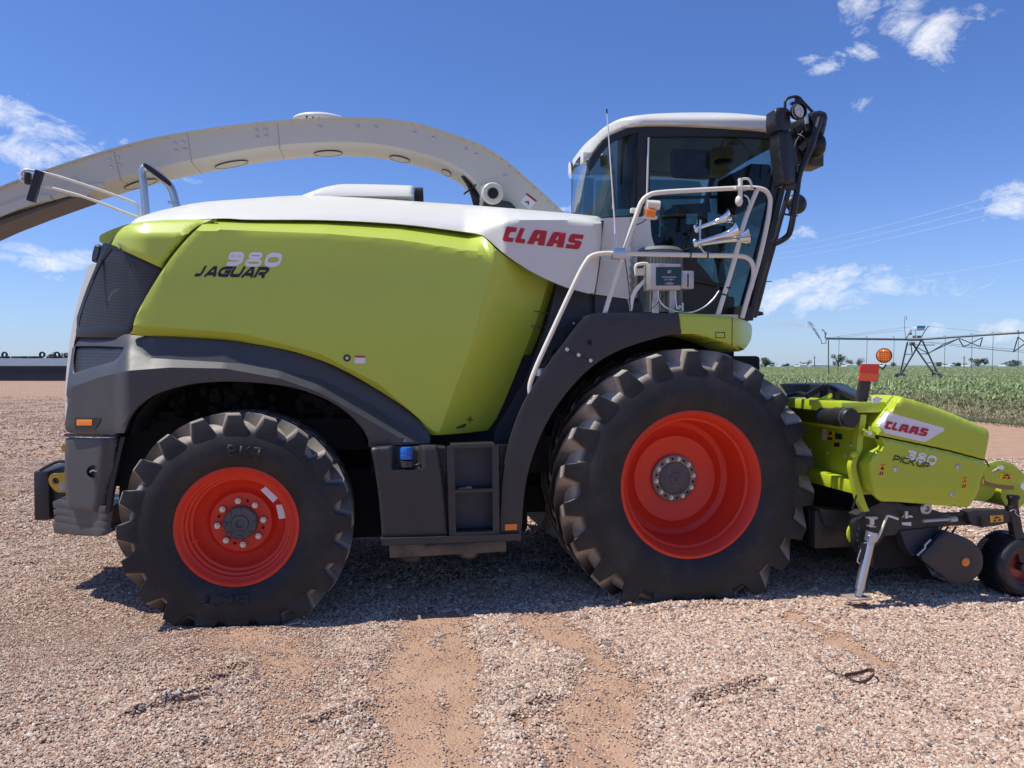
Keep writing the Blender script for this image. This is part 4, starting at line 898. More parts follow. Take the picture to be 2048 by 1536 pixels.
b = B(); b.cyl(P(1231,500,.07), P(1228.6,468,.07), .010, 10); b.box(P(1227,517,.045), P(1246,498,.11), .006); b.out('antenna_clamp', STEEL, H)
# mirrors and front bars
mr = sheet('upper_mirror', [(1548,219),(1556,215),(1572,215),(1579,221),(1582,250),(1582,257),(1574,262),(1550,263),(1547,245)], lambda a, b: .02+(.0030*(a-1565) if a > 1565 else 0), BLACK, H, .12, 5, er=4, ed=.02, rnd=3)
sheet('main_mirror', [(1557,261),(1574,260),(1580,262),(1588,290),(1594,330),(1592,362),(1588,366),(1568,370),(1564,364),(1558,320),(1555,290)], lambda a, b: .02+(.0032*(a-1576) if a > 1576 else 0), BLACK, H, .12, 5, er=4, ed=.02)
B().box(P(1570,378,.08), P(1588,366,.12), .006).out('mirror_hinge', DPLATE, H)
rail('mirror_bar', [(1572,366,.1),(1578,375,.1),(1572,400,.12),(1558,450,.14),(1545,500,.16),(1525,570,.2),(1508,635,.25)], .020, .1, BLACK, 4)
rail('mirror_bar', [(1640,236,.1),(1636,250,.1),(1620,300,.1),(1600,345,.1),(1594,380,.1),(1590,410,.1),(1582,455,.12),(1574,473,.14),(1552,486,.14),(1545,480,.14)], .024, .1, BLACK, 4)
rail('mirror_bar', [(1544,484,.14),(1530,560,.2),(1512,630,.25)], .014, .1, BLACK, 3)
rail('mirror_bar', [(1570,218,.1),(1571,202,.1),(1580,195,.1),(1596,194,.1),(1608,206,.12),(1625,224,.12)], .011, .1, BLACK, 4)
b = B(); b.box(P(1591,202,.1), P(1601,196,.12), .004); b.beam(P(1582,207,.1),P(1608,207,.1),.03,.02); b.out('lamp_bracket', BLACK, H)
lp = B(); lp.lathe([(0,.05),(.04,.05),(.062,.02),(.066,-.02),(.064,-.028),(.056,-.028),(.055,-.02)], P(1596,223,.05), (-.15,1,0), 32); lampo = lp.out('round_work_lamp', BLACK, H)
b = B(); cc = P(1596,223,.03); b.lathe([(.056,.0),(.0,-.004)], cc, (-.15,1,0), 32)
for k in range(10): a = k*math.pi/5; b.ball(cc+Vector((.038*math.cos(a),-.004,.038*math.sin(a))), (.009,.006,.009), 1)
b.ball(cc+Vector((0,-.004,0)), (.016,.006,.016), 2); b.out('lamp_lens', LED, lampo)
sheet('front_lamp_cluster', [(1620,224),(1640,221),(1652,225),(1655,236),(1650,262),(1646,268),(1632,262),(1622,246)], .25, BLACK, H, .35, 5, er=4, ed=.03, rnd=3)
sheet('front_lamp_cluster', [(1636,258),(1652,246),(1648,268),(1640,285),(1632,280)], .35, BLACK, H, .3, 5, er=3, ed=.02)
b = B(); b.ball(P(1633,292,.4), (.07,.10,.11)); b.ball(P(1626,285,.5), (.06,.08,.07)); b.out('front_camera', BLACK, H)
b = B(); b.box(P(1605,330,.5), P(1622,312,.7), .008); b.out('lamp_box', DPLATE, H)
b = B(); b.beam(P(1600,250,.5),P(1612,330,.5),.06,.06); b.beam(P(1590,262,.45),P(1628,240,.4),.05,.05); b.beam(P(1600,300,.45),P(1625,275,.4),.05,.05); b.beam(P(1592,275,.5),P(1598,330,.5),.04,.03); b.box(P(1590,320,.55),P(1605,262,.7),.01); b.tube([P(1613,232,.3),P(1615,262,.3)],.02,10); b.out('wiper_assembly', BLACK, H)
rail('wiper_hose', [(1596,268,.4),(1608,275,.35),(1618,290,.35),(1612,310,.35)], .007, .3, BLACK, 4); rail('silver_arm', [(1612,228,.28),(1614,248,.28)], .018, .28, STEEL, 2)
rail('wiper_hose', [(1606,262,.4),(1590,290,.38),(1594,320,.35)], .006, .3, BLACK, 4)
b = B(); b.ball(P(1593,408,.35), (.09,.05,.085), 3); b.cyl(P(1582,415,.33), P(1578,430,.2), .01, 8); b.beam(P(1566,428,.2),P(1594,432,.2),.02,.012); b.out('round_mirror', BLACK, H)
rail('cable', [(1546,490,.15),(1536,530,.17),(1524,570,.18),(1520,585,.19),(1522,600,.2)], .006, .1, BLACK, 4); B().beam(P(1530,563,.2), P(1543,563,.2), .006, .006).out('bar_pin', BLACK, H)
sheet('front_mount', [(1490,610),(1510,620),(1526,624),(1527,630),(1510,634),(1498,642),(1485,640)], .35, BLACK, H, .3, 6)
# tidy front face of the machine below the cab
b = B(); b.box((3.9,.75,.8),(4.3,2.2,1.45),.04); b.out('feeder_housing', VOID, H)

# ================================================================== PICK-UP HEADER
K = empty('pickup_header', (5.0, .3, .8), 'lime green pickup header at the front of the harvester, with grey guards and gauge wheel', 'crop header')
YH = -.42
def Yu(px, py):
    y = YH; lx = lerp(py, [790, 800, 850, 870], [1806, 1800, 1760, 1757])
    if px < lx: y += .0056*(lx-px)
    y += .00022*max(0, (lerp(px, [1800, 1970], [800, 860])-py+14))**1.5*.3
    return y
sheet('upper_side_cover', [(1745,791),(1760,790),(1790,791),(1806,795),(1840,804),(1883,819),(1925,836),(1962,852),(1974,858),(1978,868),(1976,885),(1969,919),(1928,908),(1880,896),(1755,870),(1750,862),(1738,845),(1737,836),(1746,812),(1756,800)], Yu, HGREEN, K, .04, 6, er=4, ed=.012, ang=40)
def Yl(px, py):
    y = YH; lx = lerp(py, [873, 893, 905, 925, 985], [1762, 1770, 1752, 1738, 1746])
    if px < lx: y += .0060*(lx-px)
    if py > 975: y += .0008*(py-975)
    return y
sheet('lower_side_cover', [(1755,873),(1880,899),(1928,911),(1969,922),(1966,945),(1955,985),(1947,1000),(1940,1011),(1930,1014),(1880,1011),(1800,1004),(1764,1003),(1745,986),(1733,975),(1720,945),(1712,921),(1716,911),(1735,903),(1757,897),(1762,890),(1757,882)], Yl, HGREEN, K, .04, 6, er=4, ed=.012, ang=40)
sheet('cover_gap_backing', [(1755,866),(1969,917),(1966,926),(1755,878)], YH+.045, VOID, K, .02, 9, smooth=False)
sheet('logo_plate', [(1768,822),(1888,856),(1889,861),(1852,883),(1848,884),(1770,866),(1768,863),(1764,857),(1756,854),(1750,851)], lambda a, b: Yu(a, b)-.003, SILV, K, .003, 6, smooth=False)
logo('maker_lettering', (1773,841.5), (1858,858), (1769,857), lambda a, b: Yu(a, b)-.004, LOGO, K)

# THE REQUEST
Repeat the lines above exactly, and keep every picture out.

# EXPECTED ANSWER
Keep writing the Blender script for this image. This is part 4, starting at line 898. More parts follow. Take the picture to be 2048 by 1536 pixels.
b = B(); b.cyl(P(1231,500,.07), P(1228.6,468,.07), .010, 10); b.box(P(1227,517,.045), P(1246,498,.11), .006); b.out('antenna_clamp', STEEL, H)
# mirrors and front bars
mr = sheet('upper_mirror', [(1548,219),(1556,215),(1572,215),(1579,221),(1582,250),(1582,257),(1574,262),(1550,263),(1547,245)], lambda a, b: .02+(.0030*(a-1565) if a > 1565 else 0), BLACK, H, .12, 5, er=4, ed=.02, rnd=3)
sheet('main_mirror', [(1557,261),(1574,260),(1580,262),(1588,290),(1594,330),(1592,362),(1588,366),(1568,370),(1564,364),(1558,320),(1555,290)], lambda a, b: .02+(.0032*(a-1576) if a > 1576 else 0), BLACK, H, .12, 5, er=4, ed=.02)
B().box(P(1570,378,.08), P(1588,366,.12), .006).out('mirror_hinge', DPLATE, H)
rail('mirror_bar', [(1572,366,.1),(1578,375,.1),(1572,400,.12),(1558,450,.14),(1545,500,.16),(1525,570,.2),(1508,635,.25)], .020, .1, BLACK, 4)
rail('mirror_bar', [(1640,236,.1),(1636,250,.1),(1620,300,.1),(1600,345,.1),(1594,380,.1),(1590,410,.1),(1582,455,.12),(1574,473,.14),(1552,486,.14),(1545,480,.14)], .024, .1, BLACK, 4)
rail('mirror_bar', [(1544,484,.14),(1530,560,.2),(1512,630,.25)], .014, .1, BLACK, 3)
rail('mirror_bar', [(1570,218,.1),(1571,202,.1),(1580,195,.1),(1596,194,.1),(1608,206,.12),(1625,224,.12)], .011, .1, BLACK, 4)
b = B(); b.box(P(1591,202,.1), P(1601,196,.12), .004); b.beam(P(1582,207,.1),P(1608,207,.1),.03,.02); b.out('lamp_bracket', BLACK, H)
lp = B(); lp.lathe([(0,.05),(.04,.05),(.062,.02),(.066,-.02),(.064,-.028),(.056,-.028),(.055,-.02)], P(1596,223,.05), (-.15,1,0), 32); lampo = lp.out('round_work_lamp', BLACK, H)
b = B(); cc = P(1596,223,.03); b.lathe([(.056,.0),(.0,-.004)], cc, (-.15,1,0), 32)
for k in range(10): a = k*math.pi/5; b.ball(cc+Vector((.038*math.cos(a),-.004,.038*math.sin(a))), (.009,.006,.009), 1)
b.ball(cc+Vector((0,-.004,0)), (.016,.006,.016), 2); b.out('lamp_lens', LED, lampo)
sheet('front_lamp_cluster', [(1620,224),(1640,221),(1652,225),(1655,236),(1650,262),(1646,268),(1632,262),(1622,246)], .25, BLACK, H, .35, 5, er=4, ed=.03, rnd=3)
sheet('front_lamp_cluster', [(1636,258),(1652,246),(1648,268),(1640,285),(1632,280)], .35, BLACK, H, .3, 5, er=3, ed=.02)
b = B(); b.ball(P(1633,292,.4), (.07,.10,.11)); b.ball(P(1626,285,.5), (.06,.08,.07)); b.out('front_camera', BLACK, H)
b = B(); b.box(P(1605,330,.5), P(1622,312,.7), .008); b.out('lamp_box', DPLATE, H)
b = B(); b.beam(P(1600,250,.5),P(1612,330,.5),.06,.06); b.beam(P(1590,262,.45),P(1628,240,.4),.05,.05); b.beam(P(1600,300,.45),P(1625,275,.4),.05,.05); b.beam(P(1592,275,.5),P(1598,330,.5),.04,.03); b.box(P(1590,320,.55),P(1605,262,.7),.01); b.tube([P(1613,232,.3),P(1615,262,.3)],.02,10); b.out('wiper_assembly', BLACK, H)
rail('wiper_hose', [(1596,268,.4),(1608,275,.35),(1618,290,.35),(1612,310,.35)], .007, .3, BLACK, 4); rail('silver_arm', [(1612,228,.28),(1614,248,.28)], .018, .28, STEEL, 2)
rail('wiper_hose', [(1606,262,.4),(1590,290,.38),(1594,320,.35)], .006, .3, BLACK, 4)
b = B(); b.ball(P(1593,408,.35), (.09,.05,.085), 3); b.cyl(P(1582,415,.33), P(1578,430,.2), .01, 8); b.beam(P(1566,428,.2),P(1594,432,.2),.02,.012); b.out('round_mirror', BLACK, H)
rail('cable', [(1546,490,.15),(1536,530,.17),(1524,570,.18),(1520,585,.19),(1522,600,.2)], .006, .1, BLACK, 4); B().beam(P(1530,563,.2), P(1543,563,.2), .006, .006).out('bar_pin', BLACK, H)
sheet('front_mount', [(1490,610),(1510,620),(1526,624),(1527,630),(1510,634),(1498,642),(1485,640)], .35, BLACK, H, .3, 6)
# tidy front face of the machine below the cab
b = B(); b.box((3.9,.75,.8),(4.3,2.2,1.45),.04); b.out('feeder_housing', VOID, H)

# ================================================================== PICK-UP HEADER
K = empty('pickup_header', (5.0, .3, .8), 'lime green pickup header at the front of the harvester, with grey guards and gauge wheel', 'crop header')
YH = -.42
def Yu(px, py):
    y = YH; lx = lerp(py, [790, 800, 850, 870], [1806, 1800, 1760, 1757])
    if px < lx: y += .0056*(lx-px)
    y += .00022*max(0, (lerp(px, [1800, 1970], [800, 860])-py+14))**1.5*.3
    return y
sheet('upper_side_cover', [(1745,791),(1760,790),(1790,791),(1806,795),(1840,804),(1883,819),(1925,836),(1962,852),(1974,858),(1978,868),(1976,885),(1969,919),(1928,908),(1880,896),(1755,870),(1750,862),(1738,845),(1737,836),(1746,812),(1756,800)], Yu, HGREEN, K, .04, 6, er=4, ed=.012, ang=40)
def Yl(px, py):
    y = YH; lx = lerp(py, [873, 893, 905, 925, 985], [1762, 1770, 1752, 1738, 1746])
    if px < lx: y += .0060*(lx-px)
    if py > 975: y += .0008*(py-975)
    return y
sheet('lower_side_cover', [(1755,873),(1880,899),(1928,911),(1969,922),(1966,945),(1955,985),(1947,1000),(1940,1011),(1930,1014),(1880,1011),(1800,1004),(1764,1003),(1745,986),(1733,975),(1720,945),(1712,921),(1716,911),(1735,903),(1757,897),(1762,890),(1757,882)], Yl, HGREEN, K, .04, 6, er=4, ed=.012, ang=40)
sheet('cover_gap_backing', [(1755,866),(1969,917),(1966,926),(1755,878)], YH+.045, VOID, K, .02, 9, smooth=False)
sheet('logo_plate', [(1768,822),(1888,856),(1889,861),(1852,883),(1848,884),(1770,866),(1768,863),(1764,857),(1756,854),(1750,851)], lambda a, b: Yu(a, b)-.003, SILV, K, .003, 6, smooth=False)
logo('maker_lettering', (1773,841.5), (1858,858), (1769,857), lambda a, b: Yu(a, b)-.004, LOGO, K)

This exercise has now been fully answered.